5 Essential Steps To Form An S Corp In New York State


There are several essential steps you need to know to form an S corp in New York. S corporations are similar to C corporation startups except for their specialized federal and NY state tax treatment. However, before forming your New York S corporation, you should know that New York City does not recognize the S corporation status. This means your business would need to settle taxes on the corporation level. Generally, S corps can be a less expensive business formation option than LLCs. Their corporation structures including formation, ownership, and contracting tend to be familiar with more people as well. In this post, you’ll learn several essential steps to form an s corporation in New York.

Name Your S Corp

Prior to filing your certificate of incorporation, you need to name your S corp. You should make sure that your desired business name is available. To do this, you can utilize a free entity name check service. By filing the proper application through NY Dept. of State, you can reserve a corporate name for 60 days.
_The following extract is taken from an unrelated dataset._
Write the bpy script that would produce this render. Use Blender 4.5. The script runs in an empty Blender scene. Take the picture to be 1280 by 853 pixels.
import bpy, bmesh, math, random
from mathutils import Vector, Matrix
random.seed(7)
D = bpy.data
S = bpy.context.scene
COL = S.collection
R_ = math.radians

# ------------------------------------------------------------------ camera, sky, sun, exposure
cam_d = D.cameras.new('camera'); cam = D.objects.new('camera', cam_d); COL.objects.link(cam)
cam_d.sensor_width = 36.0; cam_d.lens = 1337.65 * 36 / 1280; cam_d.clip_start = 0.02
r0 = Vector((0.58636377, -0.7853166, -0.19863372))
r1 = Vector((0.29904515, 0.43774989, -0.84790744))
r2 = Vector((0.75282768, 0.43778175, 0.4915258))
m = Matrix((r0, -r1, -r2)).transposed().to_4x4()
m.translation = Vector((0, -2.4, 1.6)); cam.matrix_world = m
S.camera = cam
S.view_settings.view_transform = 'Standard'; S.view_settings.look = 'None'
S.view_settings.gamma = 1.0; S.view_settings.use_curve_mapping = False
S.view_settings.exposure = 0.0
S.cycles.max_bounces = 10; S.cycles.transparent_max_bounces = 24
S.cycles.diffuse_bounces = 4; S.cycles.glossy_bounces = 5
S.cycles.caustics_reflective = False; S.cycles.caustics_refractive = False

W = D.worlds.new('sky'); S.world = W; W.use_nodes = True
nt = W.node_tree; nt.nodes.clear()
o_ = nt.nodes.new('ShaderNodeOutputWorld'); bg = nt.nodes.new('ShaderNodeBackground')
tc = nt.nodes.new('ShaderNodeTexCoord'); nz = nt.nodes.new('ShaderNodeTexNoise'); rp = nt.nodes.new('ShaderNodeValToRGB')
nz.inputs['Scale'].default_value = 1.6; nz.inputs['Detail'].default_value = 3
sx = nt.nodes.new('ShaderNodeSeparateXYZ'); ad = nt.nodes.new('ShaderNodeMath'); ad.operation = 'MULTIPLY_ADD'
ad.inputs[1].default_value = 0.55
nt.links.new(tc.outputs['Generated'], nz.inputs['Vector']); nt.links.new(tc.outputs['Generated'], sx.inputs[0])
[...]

When selecting your s corp’s name, you must include the words “incorporated,” “corporation,” or “limited” or the abbreviations “inc.,” “corp.,” or “ltd.” In addition, name must be distinguishable from other businesses on file with the NY Dept. of State. Moreover, your name cannot contain words prohibited by Section 301(a)(1) of the Business Corporation Law of New York. It is essential to name your S corporation properly before you can file for incorporation of your new business.

Provide An Official Address

Once you’ve chosen an appropriate name for your NY S corp, you need to provide an official address for your business. Every New York State S corporation is required by law to have a designated street address. If you are running the company from your home, this can be your residential address. It could also be your company’s office building or any other physical location of your preference. Notably, your S corporation’s street address can be outside of NY state. However, it cannot be a P.O. box. If you ever decide you change your business address, remember there are certain authorities you will need to inform. When filing for S corporation status for your New York business, you must provide an official address.
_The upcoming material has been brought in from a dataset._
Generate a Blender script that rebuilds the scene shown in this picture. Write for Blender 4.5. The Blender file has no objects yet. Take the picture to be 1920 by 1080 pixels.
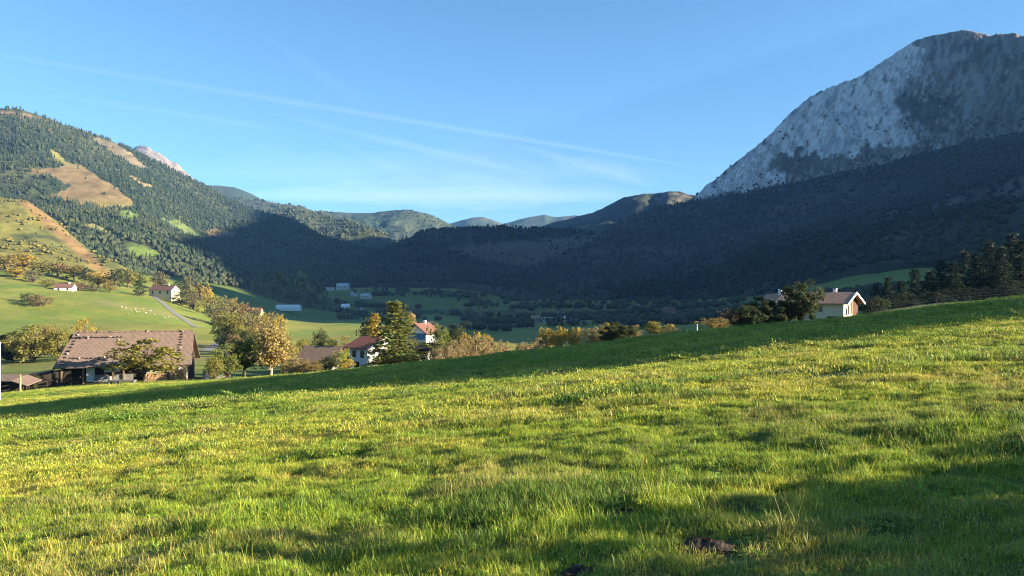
import bpy, bmesh, math, random
import numpy as np
from mathutils import Vector, Matrix, Euler

SC = bpy.context.scene
COL = SC.collection
R = math.radians
rng = np.random.default_rng(7)
random.seed(7)

# ------------------------------------------------------------------ camera, sky, sun, exposure
FPX = 1400.0                       # focal length in pixels of the 1920 px wide photograph
EYE = 1.7
cam_d = bpy.data.cameras.new('camera')
cam = bpy.data.objects.new('camera', cam_d)
COL.objects.link(cam)
cam.location = (0, 0, EYE)
cam.rotation_euler = (R(90), 0, 0)
cam_d.sensor_width = 36
cam_d.lens = FPX / 1920 * 36
cam_d.clip_start = 0.05
cam_d.clip_end = 120000
SC.camera = cam

SUN_AZ, SUN_EL = R(99.5), R(15.3)      # clockwise from +Y
world = bpy.data.worlds.new('World')
SC.world = world
world.use_nodes = True
nt = world.node_tree
sky = nt.nodes.new('ShaderNodeTexSky')
sky.sky_type = 'NISHITA'
sky.sun_disc = False
sky.sun_elevation = SUN_EL
sky.sun_rotation = SUN_AZ
sky.altitude = 300
sky.air_density = 1.0
sky.dust_density = 0.2
sky.ozone_density = 4.0
bg = nt.nodes['Background']
bg.inputs[1].default_value = 0.05
air = nt.nodes.new('ShaderNodeVectorMath'); air.operation = 'MULTIPLY'      # clear, deep blue autumn air
air.inputs[1].default_value = (0.735, 0.875, 0.88)
nt.links.new(sky.outputs[0], air.inputs[0])
nt.links.new(air.outputs[0], bg.inputs[0])

sun_d = bpy.data.lights.new('sun', 'SUN')
sun_d.energy = 5.0
sun_d.angle = R(0.5)
sun_d.color = (1.0, 0.86, 0.66)
sun = bpy.data.objects.new('sun', sun_d)
COL.objects.link(sun)
SUN_DIR = Vector((math.sin(SUN_AZ) * math.cos(SUN_EL), math.cos(SUN_AZ) * math.cos(SUN_EL), math.sin(SUN_EL)))
sun.rotation_euler = SUN_DIR.to_track_quat('Z', 'Y').to_euler()
sun.location = (300, -50, 120)

SC.view_settings.view_transform = 'Standard'
SC.view_settings.look = 'None'
SC.view_settings.exposure = 2.35
SC.view_settings.gamma = 1
SC.render.engine = 'CYCLES'
cy = SC.cycles
cy.use_denoising = True
cy.pixel_filter_type = 'BLACKMAN_HARRIS'
cy.filter_width = 1.1
cy.max_bounces = 6
cy.diffuse_bounces = 3
cy.glossy_bounces = 1
cy.transmission_bounces = 3
cy.volume_bounces = 1
cy.transparent_max_bounces = 8
cy.caustics_reflective = False
cy.caustics_refractive = False

# ------------------------------------------------------------------ helpers
def at(px, py, Y):
    return ((px - 960) / FPX * Y, Y, EYE + (540 - py) / FPX * Y)

def hash2(ix, iy, seed):
    n = (ix.astype(np.int64) * 374761393 + iy.astype(np.int64) * 668265263 + seed * 1274126177) & 0x7fffffff
    n = ((n ^ (n >> 13)) * 1274126177) & 0x7fffffff
    n = ((n ^ (n >> 16)) * 1911520717) & 0x7fffffff
    return (n & 0xffff) / 65535.0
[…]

Choose Your Initial Directors

Before filling out paperwork for your S corporation, you need to choose your initial directors. In New York, you must appoint at least one director who will oversee your NY S corporation until the first shareholder meeting. Generally, the directors of a corporation are responsible for adoption, amendment, and repeal of operational bylaws. They also oversee the supervision, election, and removal of officers. You will need to prepare an “Incorporator Statement” with complete names and addresses of each director to keep in your corporate records book. However, when listing names on your certificate of incorporation in NY, you only require one initial director. Choosing your initial directors is an essential step when filing for incorporation in the state of New York.

File A Certificate Of Incorporation

Before electing an S corp status, you must file a certificate of incorporation with the New York Department of State. Typically, the total charge for creating an S corporation is about $195. Even if you have already elected S corporation status for your company at the federal level, you need to make this election for NY state. To receive state approval, you have to file Form CT-6. You can fax this form along with a copy of your federal S corp approval letter to 518-435-8605. After filing for S corporation status, you will receive your approval paperwork typically within a few days. These documents are necessary to open a bank account in your S corp name and conduct other business procedures. Filing a certificate of incorporation is a vital step in the s corporation formation process.

Appoint An Agent And Prepare Bylaws

Once you’ve filed your certificate of incorporation, you need to appoint an agent and prepare bylaws. Every NY corporation must appoint the New York Department of State as its registered agent. They will accept and forward legal paperwork on your corporation’s behalf if it is sued. Next, you need to prepare your corporate bylaws to set basic operational ground rules for your business. While not legally required, you should consider adopting guiding corporate bylaws to protect your business and legitimize it with banks. Optimally, you should keep a record of your bylaws, meeting minutes, and other important documents at your corporation’s principal office. Once you’ve elected S corp status, it is imperative to appoint a registered agent and prepare bylaws.

There are several comprehensive steps when filing for S corporation status NY. First, you need to properly name your S corp to meet legal requirements. Next, you need to provide an official physical address for your business. Then, you need to choose your initial directors to oversee operational and administrative procedures within your company. In addition, you must file a certificate of incorporation to elect your business as an S corp in NY state. Once you have filed, appoint an agent and prepare corporate bylaws for your business. It is important to stay compliant with rules and regulations mandated by New York’s Dept. of State as long as you operate an S corp. Consider the essential steps mentioned above to form an S corp in New York State.